Keep only the lines of the listing that include the word "high", and copy them.

________________________

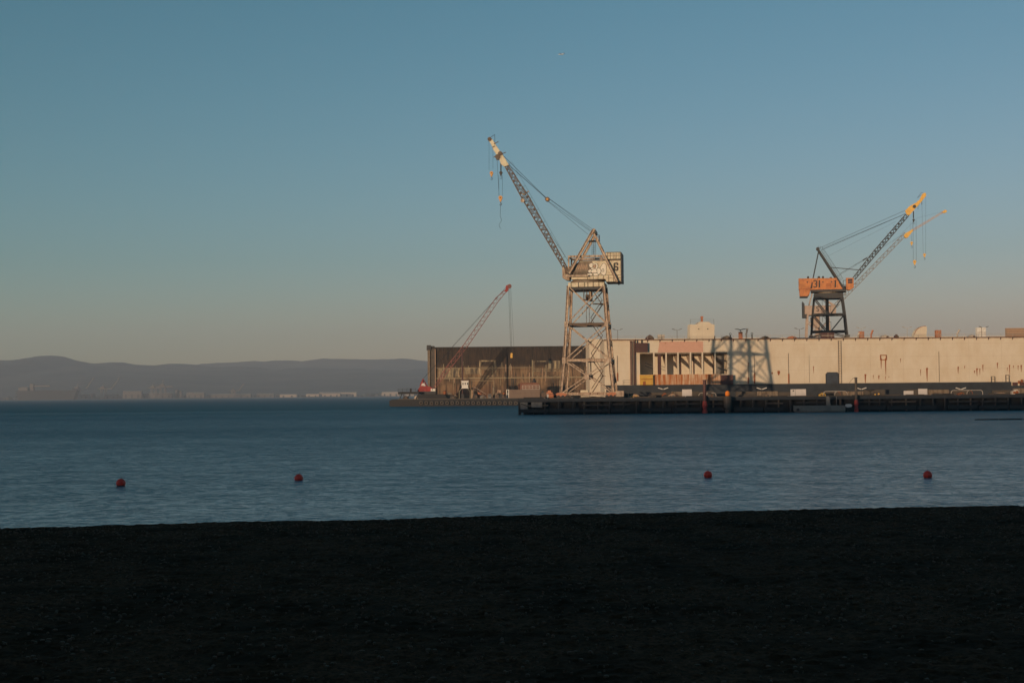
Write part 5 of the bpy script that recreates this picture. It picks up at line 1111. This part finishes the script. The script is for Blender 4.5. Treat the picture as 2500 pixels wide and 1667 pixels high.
for s in (-1, 1):
    for dy in (-1, 1): MB().beam((s * 1.85, dy, 0), (s * 1.85, dy, a[1] - 1.2), .09).build('leg', m_tanline, t); MB().beam((s * 1.85, dy, a[1] - 1.2), (s * 1.0, dy, a[1] - .1), .09).build('brace', m_tanline, t)
f = onb(1178, 4); t = thing('goalpost', f, 'wide thin goalpost of pipes standing right of the white stilted hut', 'goalpost'); a = f.L(1151, 929); b = f.L(1206, 929)
MB().path([(a.x, 0, 0), (a.x, 0, a.z), (b.x, 0, b.z), (b.x, 0, 0)], .11, 6).build('pipe', m_tanline, t); MB().beam((a.x + 1, 0, .4), (b.x - 2, .2, 3.0), .12).build('brace', m_lattice, t)
f = onb(1195.5, 1); t = thing('generator_box', f, 'small upright grey box at the barge edge under the pipe frame', 'box'); h = f.L(1195, 962).z; MB().box((-.62, 0, 0), (.62, 1.2, h)).build('body', m_grey, t, bevel=.05); MB().box((-.4, -.03, h * .5), (.4, -.002, h * .8)).build('vent', m_black, t)
f = onb(1278, 2.5); t = thing('site_container', f, 'brown grey container with a white framed end on the barge', 'container'); a = f.L(1243, 951); b = f.L(1318, 951); h = a.z
ct_ = MB().box((a.x, 0, 0), (b.x, 2.6, h)).build('body', paint('brown_container', (.20, .14, .10), (.15, .10, .075), amt=.2, size=2, seed=55), t)
m = MB(); k_ = int((b.x - a.x) / .45)
for k in range(k_): x = a.x + .1 + k * .45; m.box((x, -.05, .1), (x + .2, -.003, h - .1))
m.build('corrugation', bpy.data.materials['brown_container'], ct_)
wf = MB(); x0 = f.L(1236, 951).x; 
for z in (0, h * .5, h - .12): wf.box((x0, -.1, z), (a.x - .003, .1, z + .16))
for x in (x0, a.x - .3): wf.box((x, -.098, .16), (x + .25, .098, h))
wf.build('end_frame', m_white, t)
CH = h
f2 = Fr(f.o.x, f.o.y, f.o.z + CH + .002, 0); t = thing('guard_frame', f2, 'pale guard railing on top of the brown grey container', 'railing'); a = f2.L(1275, 941); b = f2.L(1317, 941)
m = MB()
for z in (.1, a.z * .55, a.z): m.beam((a.x, .1, z), (b.x, .1, z), .14)
for k in range(6): x = a.x + (b.x - a.x) * k / 5; m.beam((x, .1, 0), (x, .1, a.z), .14)
m.build('railing', m_pale, t)
f = onb(1291, 8); t = thing('rusty_tank', f, 'rust brown tank housing behind the container', 'tank'); a = f.L(1265, 934); b = f.L(1317, 934); MB().prism([(a.x, 0), (b.x, 0), (b.x, a.z - .6), (b.x - .8, a.z), (a.x + .8, a.z), (a.x, a.z - .6)], 0, 3).build('casing', m_tankrust, t, bevel=.05); MB().tube((a.x + 5.5, 1, a.z), (a.x + 5.5, 1, a.z + 1.4), .8, .3, n=10).build('hatch', m_black, t)
for px_, lb in ((1249.3, 'thin dark exhaust pole left of the container'), (1253.5, 'thin dark exhaust pole against the container')):
    f = onb(px_, 5); t = thing('exhaust_pole', f, lb, 'pole'); h = f.L(px_, 925).z; MB().tube((0, 0, 0), (0, 0, h), .14, n=7).build('pipe', m_black, t); MB().tube((0, 0, h), (0, 0, h + .2), .22, n=7).build('cap', m_black, t)
for i, (px_, w_, pyt, lb, mt) in enumerate(((1075, 18, 964, 'low black winch right of the red crane', m_black), (1105, 16, 966, 'coil of dark hose left of the stilted hut', m_ledge), (1112, 9, 962, 'small rusty pump left of the stilted hut', m_grime), (1160, 14, 961, 'dark pump engine right of the stilted hut', m_black), (1178, 18, 965, 'grey pipe bundle under the pipe frame', m_grey), (1212, 12, 958, 'brown boiler right of the grey box', m_grime), (1226, 16, 962, 'dark winch left of the white framed container end', m_black), (1325, 12, 953, 'dark machinery right of the container', m_black), (1016, 10, 966, 'pale float leaning under the raised platform', m_pale), (990, 14, 966, 'black windlass at the barge bow', m_black))):
    f = onb(px_, 1.5 + (i % 3)); h = max(.4, f.L(px_, pyt).z); W = w_ * .145 / 2; t = thing('barge_gear', f, lb, 'equipment')
    MB().prism([(-W, 0), (W, 0), (W * .9, h * .5), (W * .4, h * .9), (-W * .2, h), (-W * .7, h * .6)], -.7, .7).build('casing', mt, t, bevel=.05); MB().disc((W * .3, -.8, h * .4), h * .32, .16, 12).build('drum', m_lattice, t); MB().tube((-W * .5, 0, h * .5), (-W * .6, 0, h * 1.3), .1, n=6).build('pipe', m_lattice, t)

f = onb(1165, 3); t = thing('gangway', f, 'sloping gangway with handrail under the pipe goalpost on the barge', 'gangway'); a = f.L(1158, 951); b = f.L(1187, 968)
MB().beam((a.x, 0, a.z), (b.x, 0, max(.1, b.z)), .18, .8).build('walkway', m_lattice, t); MB().beam((a.x, -.4, a.z + .9), (b.x, -.4, max(.1, b.z) + .9), .09).build('handrail', m_pale, t); MB().box((a.x - .5, -.6, 0), (a.x, .6, a.z)).build('landing', m_grime, t)
for i, (px_, w_, h_, lb, mt) in enumerate(((1086, 7, 2.6, 'slim rusty drum left of the stilted hut', m_rust), (1097, 12, 1.8, 'brown crate beside the slim rusty drum', m_grime), (1153, 6, 3.4, 'upright tan cylinder right of the stilted hut', m_gtan), (1171, 9, 2.2, 'rust brown crate beneath the gangway', m_brick), (1205, 6, 3.6, 'upright dark cylinder right of the small grey box', m_grime), (1219, 8, 2.8, 'tan locker left of the white framed container end', m_gtan), (1231, 6, 1.9, 'rusty drum touching the white framed container end', m_rust))):
    f = onb(px_, 4 + i % 3); W = w_ * .14 / 2; t = thing('barge_stores', f, lb, 'stores')
    if i in (0, 2, 4, 6): MB().tube((0, 0, 0), (0, 0, h_), W, n=14).build('drum', mt, t); MB().tube((0, 0, h_), (0, 0, h_ + .2), W * 1.08, n=14).tube((0, 0, h_ * .5), (0, 0, h_ * .5 + .12), W * 1.06, n=14).build('hoop', m_black, t)
    else: MB().box((-W, -.6, 0), (W, .6, h_)).build('body', mt, t, bevel=.05); MB().box((-W - .05, -.65, h_), (W + .05, .65, h_ + .12)).build('lid', m_grey, t)
# ------------------------------------------------------------------ far shore
SY = 4520.0
def far(px, z=2.0, Y=SY): return Fr(GX(px, Y, z), Y, z, 0)
m_fw = paint('far_white', (.17, .14, .115), (.13, .11, .09), amt=.05, size=30, bump=0); m_fsun = paint('far_sunlit_white', (.55, .43, .32), (.45, .36, .27), amt=.05, size=30, bump=0); m_fd = paint('far_dark', (.012, .013, .014), amt=.05, size=30, bump=0)  # second material puts the sunlight on some sheds into a lighter colour
def port_crane(px, label, s=1.0, boom=True):
    f = far(px, 3); t = thing('container_crane', f, label, 'crane', 'gantry cranes on the far shore')
    for sx in (-1, 1):
        for sy in (-1, 1): MB().beam((sx * 9 * s, sy * 8, 0), (sx * 7 * s, sy * 8, 38 * s), 2.2).build('leg', m_fw, t)
    MB().box((-22 * s, -5, 36 * s), (34 * s, 5, 39.5 * s)).build('bridge_girder', m_fw, t); MB().box((-10 * s, -6, 39.5 * s), (4 * s, 6, 46 * s)).build('machinery_house', m_fw, t)
    MB().beam((-7 * s, 0, 39 * s), (2 * s, 0, 60 * s), 1.8).build('mast', m_fw, t)
    if boom: MB().beam((32 * s, 0, 39 * s), (62 * s, 0, 82 * s), 2.6).build('raised_boom', m_fw, t)
port_crane(190, 'faint gantry crane with raised boom, left of a similar pair on the far shore', .82)
port_crane(253, 'faint gantry crane with raised boom, right of a similar pair on the far shore', .82)
port_crane(375, 'faint gantry crane among the hazy ones left of the middle of the far shore', .85, False); port_crane(398, 'faint gantry crane close to the long pale sheds on the hazy shore', .95, False)
port_crane(570, 'small faint gantry crane with thin raised boom right of the hazy group', .55)
f = far(60, 0, 4380); t = thing('cargo_ship', f, 'dark hazy cargo ship with pale superstructure moored at the far left shore', 'ship')
a = f.L(38, 960).x; b = f.L(188, 960).x; hh = f.L(100, 953).z
MB().prism([(a + 10, -2), (b - 12, -2), (b, hh), (a, hh)], 0, 30).build('hull', m_fd, t); a2 = f.L(44, 945); b2 = f.L(66, 945); MB().box((a2.x, 4, hh), (b2.x, 26, a2.z)).build('superstructure', m_fw, t)
c2 = f.L(70, 941); d2 = f.L(120, 941); MB().box((c2.x, 6, f.L(70, 944).z), (d2.x, 12, c2.z)).build('deck_crane_boom', m_fw, t); MB().box((f.L(72, 0).x, 5, hh), (f.L(80, 0).x, 20, f.L(76, 937).z)).build('funnel', m_fw, t)
for i, (p0, p1, py, lb) in enumerate(((455, 498, 959, 'low pale shed left of the middle far shore'), (505, 612, 962.5, 'long faint shed below the small raised boom'), (625, 668, 961.5, 'faint long pale shed on the far shore'), (683, 724, 963, 'faint low pale shed before the bright buildings'), (747, 779, 962, 'bright low warehouse, left one of the bright group'), (779, 870, 958.5, 'long bright flat warehouse on the far shore'), (786, 830, 961, 'short bright shed in front of the long flat warehouse'), (932, 975, 957, 'bright warehouse just left of the barge bow'), (945, 1010, 960.5, 'bright lower warehouse behind the barge bow'), (300, 345, 955, 'faint blocky terminal building on the far shore'), (345, 420, 960, 'faint pale yard building under the hazy cranes'), (192, 215, 962, 'small faint pale shed beside the ship bow'), (255, 285, 962, 'small faint pale shed under the second raised boom'))):
    Yo = SY + (i % 3) * 26; f = far((p0 + p1) / 2, 2, Yo); t = thing('warehouse', f, lb, 'warehouse', 'sheds on the far shore'); w_ = (f.L(p1, py).x - f.L(p0, py).x) / 2; h = max(5, f.L(p0, py).z)
    MB().box((-w_, 0, -3), (w_, 22, h)).build('wall', m_fsun if 'bright' in lb else m_fw, t); MB().prismx([(-1, h), (23, h), (11, h + 2.2)], -w_, w_).build('roof', m_pale, t)
    m = MB()
    for k in range(max(2, int(w_ / 9))): x = -w_ + (k + .35) * 2 * w_ / max(2, int(w_ / 9)); m.box((x, -.3, -2), (x + 5, -.02, h * .55))
    m.build('loading_doors', m_fd, t)
for i, px_ in enumerate((432, 441, 327, 228, 303)):
    f = far(px_, 2, SY + 60); t = thing('silo', f, ('hazy round silo, right one of two close together', 'hazy round silo beside the low pale shed', 'hazy round silo on the blocky terminal', 'hazy round silo between the two raised booms', 'hazy short silo left of the blocky terminal')[i], 'silo', 'silos on the far shore'); MB().lathe([(0.01, 0), (7, 0), (7, 24 - 3 * i), (5, 27 - 3 * i), (.01, 28 - 3 * i)], n=16).build('tank', m_fw, t)
rr = random.Random(11)
m = MB()
tw = MB()
for k in range(900):
    x = rr.uniform(-1900, 2200); y = rr.uniform(4600, 5150); s = rr.uniform(5, 11); h = rr.uniform(6, 15)
    n_ = 6; vs = [(x, y, h)] + [(x + s * math.cos(a) * rr.uniform(.7, 1.2), y + s * math.sin(a), h * rr.uniform(.4, .8)) for a in [i * 6.283 / n_ for i in range(n_)]] + [(x + s * .8 * math.cos(a), y + s * .8 * math.sin(a), -1) for a in [i * 6.283 / n_ for i in range(n_)]]
    tw.add(vs, [(0, 1 + i, 1 + (i + 1) % n_) for i in range(n_)] + [(1 + i, 7 + i, 7 + (i + 1) % n_, 1 + (i + 1) % n_) for i in range(n_)])
tag(tw.build('treeline', M_HILL), 'hazy low belt of trees behind the far shore buildings', 'trees', kind='stuff')

# ------------------------------------------------------------------ aircraft
af = U(1370, 133, 1700); fa = Fr(af.x, af.y, af.z, 0); t = thing('airplane', fa, 'tiny pale airplane high in the blue sky', 'airplane'); t.rotation_euler = (0, R(2), R(-28)); t.scale = (.72, .72, .72)
MB().lathe([(.01, -5.6), (.35, -5.0), (.62, -3.2), (.65, 1), (.45, 3.5), (.12, 6.0), (.01, 6.1)], n=14).build('fuselage', m_white, t)
t.children[0].rotation_euler = (0, R(-90), 0)
MB().prism([(-1, -.1), (1.2, -.1), (1.0, .12), (-.8, .1)], -6.5, 0).build('wing', m_grey, t); MB().prism([(-1, -.1), (1.2, -.1), (1.0, .12), (-.8, .1)], 0.004, 6.5).build('wing', m_grey, t)
MB().prism([(4.4, 0), (5.8, 0), (6.2, 2.1), (5.5, 2.1)], -.1, .1).build('tail_fin', m_black, t); MB().prism([(4.9, .1), (5.9, .1), (5.8, .25), (5.0, .25)], -2.3, 2.3).build('tailplane', m_grey, t)

# ------------------------------------------------------------------ haze
hz = MB().box((-7200, -340, -4.2), (7200, 9700, 440)).build('haze', (lambda: None)() or bpy.data.materials.new('haze_air'))
hm = hz.data.materials[0]; hm.use_nodes = True; hn = hm.node_tree; hn.nodes.remove(hn.nodes['Principled BSDF'])
pv = hn.nodes.new('ShaderNodeVolumePrincipled'); pv.inputs['Color'].default_value = (.90, .93, 1.0, 1); pv.inputs['Density'].default_value = .00013; pv.inputs['Anisotropy'].default_value = 0.0
hn.links.new(pv.outputs[0], hn.nodes['Material Output'].inputs['Volume']); tag(hz, kind='stuff')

________________________

Solution to this task:
Write part 5 of the bpy script that recreates this picture. It picks up at line 1111. This part finishes the script. The script is for Blender 4.5. Treat the picture as 2500 pixels wide and 1667 pixels high.
af = U(1370, 133, 1700); fa = Fr(af.x, af.y, af.z, 0); t = thing('airplane', fa, 'tiny pale airplane high in the blue sky', 'airplane'); t.rotation_euler = (0, R(2), R(-28)); t.scale = (.72, .72, .72)